Would you repeat the listing exactly but omit every picture?

# # # # #

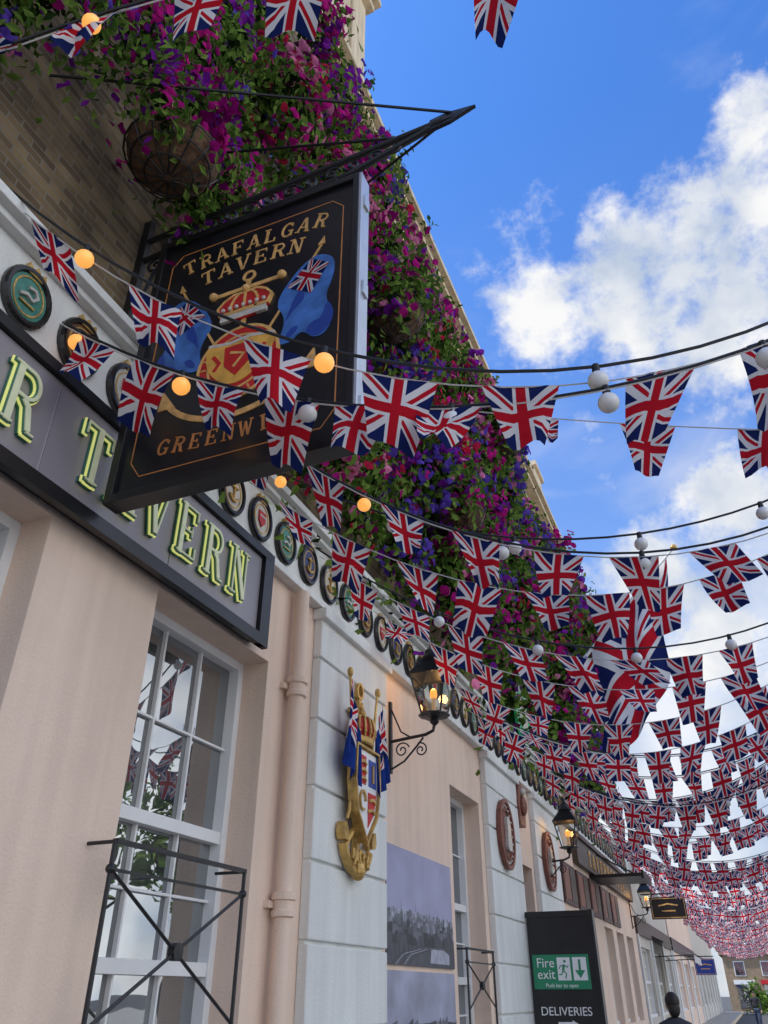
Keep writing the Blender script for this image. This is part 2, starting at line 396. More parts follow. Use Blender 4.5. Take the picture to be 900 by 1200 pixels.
# upper wall
uops=[]
for yc in (-11,-7.5,-4,-.4,4.9,8.4,11.9,15.4,18.9,22.3):
    uops+= [(yc-.6,yc+.6,6.7,9.2),(yc-.6,yc+.6,10.4,12.3)]
b=B(); wall(b,-14,25.2,5.88,14.3,uops,XW-.04,.18,'brick'); b.quad((XW-.04,25.2,5.9),(XW-6,25.2,5.9),(XW-6,25.2,14.3),(XW-.04,25.2,14.3),'brick')
b.make('upper_brick_wall',tav)
b=B()
for a,c,e,f in uops: sash(b,a,c,e,f,XW-.14,[(e+f)/2],2,.06)
b.make('upper_windows',tav)
b=B()
b.box(XW-.3,XW+.0,-14,25.25,14.3,14.7,'stonecream'); b.box(XW-.3,XW+.28,-14,25.5,14.7,14.86,'stonecream'); b.box(XW-.3,XW+.4,-14,25.6,14.86,15.0,'stonecream')
b.box(XW-.5,XW-.06,-14,25.2,15.0,15.9,'stonecream'); b.box(XW-.55,XW+.04,-14,25.3,15.9,16.06,'stonecream')
b.box(XW-6,XW-.5,-14,25.2,14.3,15.0,'roof')
b.box(XW-1.6,XW-.3,23.9,25.1,15.0,18.4,'stonecream'); b.box(XW-1.7,XW-.2,23.8,25.2,18.4,18.6,'stonecream')
b.box(XW-5.8,XW-.09,-14,7.5,16.065,19.6,'stonecream'); b.box(XW-5.8,XW+.12,-14,7.62,19.6,19.85,'stonecream'); b.box(XW-5.8,XW+.25,-14,7.7,19.85,20.05,'stonecream'); b.box(XW-.09,XW-.03,6.9,7.5,16.065,19.6,'stonecream')
b.make('parapet',tav,bevel=.01)
b=B(); b.box(XW-8,XW-.36,-14,31,5.4,5.88,'roof'); b.box(XW-8,XW-7.9,-14,31,0,5.4,'brick'); b.box(XW-8,XW-.36,30.9,31,0,5.4,'paleshop'); b.make('rear_volume',tav)
# pilasters (rusticated)
b=B()
def pil(y0,y1):
    edges=[.12,.71,1.34,1.97,2.6,3.23,3.86,4.48,5.0]
    b.box(XW-.01,XW+.06,y0+.02,y1-.02,.12,5.0,'white')
    for i in range(len(edges)-1):
        b.box(XW-.0,XW+.10,y0,y1,edges[i]+.015,edges[i+1]-.015,'white')
    b.box(XW,XW+.16,y0-.04,y1+.04,4.9,5.015,'white')
for a,c in ((6.55,8.3),(12.55,14.6),(15.95,18.1)): pil(a,c)
b.make('rusticated_pilasters',tav,bevel=.012)
# downpipe
b=B()
px,py=XW+.11,6.07
b.lathe([(.07,0.1),(.07,4.98)],(px,py,0),'cream',16)
for z in (.6,2.2,4.0): b.lathe([(.07,-.09),(.095,-.08),(.095,-.04),(.082,-.03),(.082,.03),(.1,.04),(.1,.09),(.07,.1)],(px,py,z),'cream',16); b.box(XW-.0,XW+.05,py-.13,py+.13,z-.02,z+.03,'cream')
b.make('downpipe',tav,smooth=True)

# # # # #

→ **WRITTEN RESPONSE**:
Keep writing the Blender script for this image. This is part 2, starting at line 396. More parts follow. Use Blender 4.5. Take the picture to be 900 by 1200 pixels.
# upper wall
uops=[]
for yc in (-11,-7.5,-4,-.4,4.9,8.4,11.9,15.4,18.9,22.3):
    uops+= [(yc-.6,yc+.6,6.7,9.2),(yc-.6,yc+.6,10.4,12.3)]
b=B(); wall(b,-14,25.2,5.88,14.3,uops,XW-.04,.18,'brick'); b.quad((XW-.04,25.2,5.9),(XW-6,25.2,5.9),(XW-6,25.2,14.3),(XW-.04,25.2,14.3),'brick')
b.make('upper_brick_wall',tav)
b=B()
for a,c,e,f in uops: sash(b,a,c,e,f,XW-.14,[(e+f)/2],2,.06)
b.make('upper_windows',tav)
b=B()
b.box(XW-.3,XW+.0,-14,25.25,14.3,14.7,'stonecream'); b.box(XW-.3,XW+.28,-14,25.5,14.7,14.86,'stonecream'); b.box(XW-.3,XW+.4,-14,25.6,14.86,15.0,'stonecream')
b.box(XW-.5,XW-.06,-14,25.2,15.0,15.9,'stonecream'); b.box(XW-.55,XW+.04,-14,25.3,15.9,16.06,'stonecream')
b.box(XW-6,XW-.5,-14,25.2,14.3,15.0,'roof')
b.box(XW-1.6,XW-.3,23.9,25.1,15.0,18.4,'stonecream'); b.box(XW-1.7,XW-.2,23.8,25.2,18.4,18.6,'stonecream')
b.box(XW-5.8,XW-.09,-14,7.5,16.065,19.6,'stonecream'); b.box(XW-5.8,XW+.12,-14,7.62,19.6,19.85,'stonecream'); b.box(XW-5.8,XW+.25,-14,7.7,19.85,20.05,'stonecream'); b.box(XW-.09,XW-.03,6.9,7.5,16.065,19.6,'stonecream')
b.make('parapet',tav,bevel=.01)
b=B(); b.box(XW-8,XW-.36,-14,31,5.4,5.88,'roof'); b.box(XW-8,XW-7.9,-14,31,0,5.4,'brick'); b.box(XW-8,XW-.36,30.9,31,0,5.4,'paleshop'); b.make('rear_volume',tav)
# pilasters (rusticated)
b=B()
def pil(y0,y1):
    edges=[.12,.71,1.34,1.97,2.6,3.23,3.86,4.48,5.0]
    b.box(XW-.01,XW+.06,y0+.02,y1-.02,.12,5.0,'white')
    for i in range(len(edges)-1):
        b.box(XW-.0,XW+.10,y0,y1,edges[i]+.015,edges[i+1]-.015,'white')
    b.box(XW,XW+.16,y0-.04,y1+.04,4.9,5.015,'white')
for a,c in ((6.55,8.3),(12.55,14.6),(15.95,18.1)): pil(a,c)
b.make('rusticated_pilasters',tav,bevel=.012)
# downpipe
b=B()
px,py=XW+.11,6.07
b.lathe([(.07,0.1),(.07,4.98)],(px,py,0),'cream',16)
for z in (.6,2.2,4.0): b.lathe([(.07,-.09),(.095,-.08),(.095,-.04),(.082,-.03),(.082,.03),(.1,.04),(.1,.09),(.07,.1)],(px,py,z),'cream',16); b.box(XW-.0,XW+.05,py-.13,py+.13,z-.02,z+.03,'cream')
b.make('downpipe',tav,smooth=True)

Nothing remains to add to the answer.